The Appaloosa could be worse. Director Furie apes styles he doesn’t understand how to use—his Leone-esque angles, the Acid Western—with what’s a fairly traditional Western, albeit just with a Mexican supporting cast. Well, okay, so Marlon Brando is the only gringo playing a gringo. All the other White people are supposed to be Mexican. You can tell from their makeup. Even the actual Hispanic actors are wearing a pound of makeup. The scene where Brando tries to darken his skin—it’s not clear he’s trying to actually appear Mexican, it seems like it has more to do with his monologue about his adoptive (Mexican) father and wishing he looked like him or something. But it turns out it’s not. Anyway, in the scene Brando uses coffee grounds to do it and sister-in-law Miriam Colon tells him it doesn’t work; you wish he’d just asked her what she was using.
Colon is married to Rafael Campos, Brando’s adoptive little brother. Or whatever. Campos isn’t good. You feel like it’s not his fault. The whole thing with Campos and Colon’s family is really forced. Maybe because Campos is exaggerating everything—exaggerated Mexican accents are going to be a thing, Appaloosa establishes real early on—but also because Brando’s in this goofy wig, fake beard thing. With the Western hat version of a Robin Hood hat. Brando’s appearance itself is distracting. It takes him a while to clean up too, long enough it seems like he might be in the makeup the whole movie. It’s distracting. You can’t watch him without wondering if they really thought the beard looked real enough.

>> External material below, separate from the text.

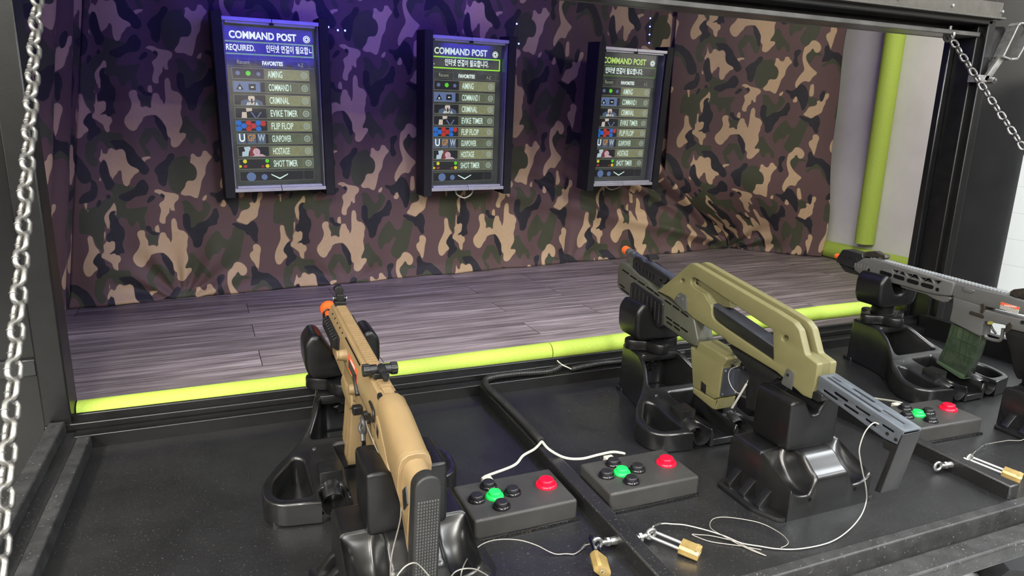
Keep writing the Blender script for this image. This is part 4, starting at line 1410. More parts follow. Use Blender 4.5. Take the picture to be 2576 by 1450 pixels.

But he does clean up. Just in time to do a Speedy Gonzales impression. See, it’s not clear Brando’s trying to appear Mexican when he decides to go into Mexico to get his prized horse—the titular Appaloosa—back from bandit leader John Saxon. Not until he’s sitting in a bar and bad guy Alex Montoya forces Brando to drink pulque to show he’s tough enough to be in bar. Montoya comes over to chit chat after Brando shows he’s legit and Brando goes into full Speedy Gonzales. It’s kind of beyond cringe, quickly getting into the “Greatest American Actor” humiliates himself in studio Western territory. Like, Brando wasn’t doing too great to start—the fake beard gets in the way of his mouth and the wig’s goofy—but he wasn’t doing a hideously bad Mexican accent opposite a Hispanic actor also doing an amped up Mexican accent. It’s like exploitation in action.
And it’s also bad. Montoya’s a lousy villain. Though I guess it doesn’t matter because Brando’s a lousy hero, going towards that Acid Western turf; he wants to get his horse back because it’s the key to him finally repaying Campos for everything his father did for Brando and he acts like a badass—he starts the movie confessing to a priest about all the men he’s killed—but it turns out, it’s all talk. Brando’s best scene—maybe only good scene—is when he talks about his inability to accomplish his mission. There’s some halfway good scenes in other parts, but it’s hard because Saxon’s effective without being good and Brando’s good without being effective.
A lot of the problem is the script—by James Bridges and Roland Kibbee–which tries not to be exciting. But then you’ve got Furie trying to bring tension to everything; he and editor Ted J. Kent also don’t know how to time the action for tension. It might just be Brando’s too laidback. The whole thing’s hard to take seriously. Again, if Furie knew why he was using the techniques he was using… it’d be better. The film’s sound design is way too bland. And the inserts in the third act—cutting from medium shots to close-ups—never match. Brando and sidekick Anjanette Comer are in one position in the two shot, in obviously different ones in their close-ups.
Comer’s a whole other thing, playing Saxon’s “wife.” She’s in a pound of brown face, she’s not very good, and her backstory is a mess.
Half okay, half bad music from Frank Skinner.
Good photography from Russell Metty.
The first act has its cringe moments, the second act’s plodding, but the movie does seem like it’s at least going to do something interesting. Then the third act is rushed and the finish itself pointlessly cops out. Unless Brando refused to shoot an actual ending.
But, yeah, could be worse. Probably couldn’t be any better though.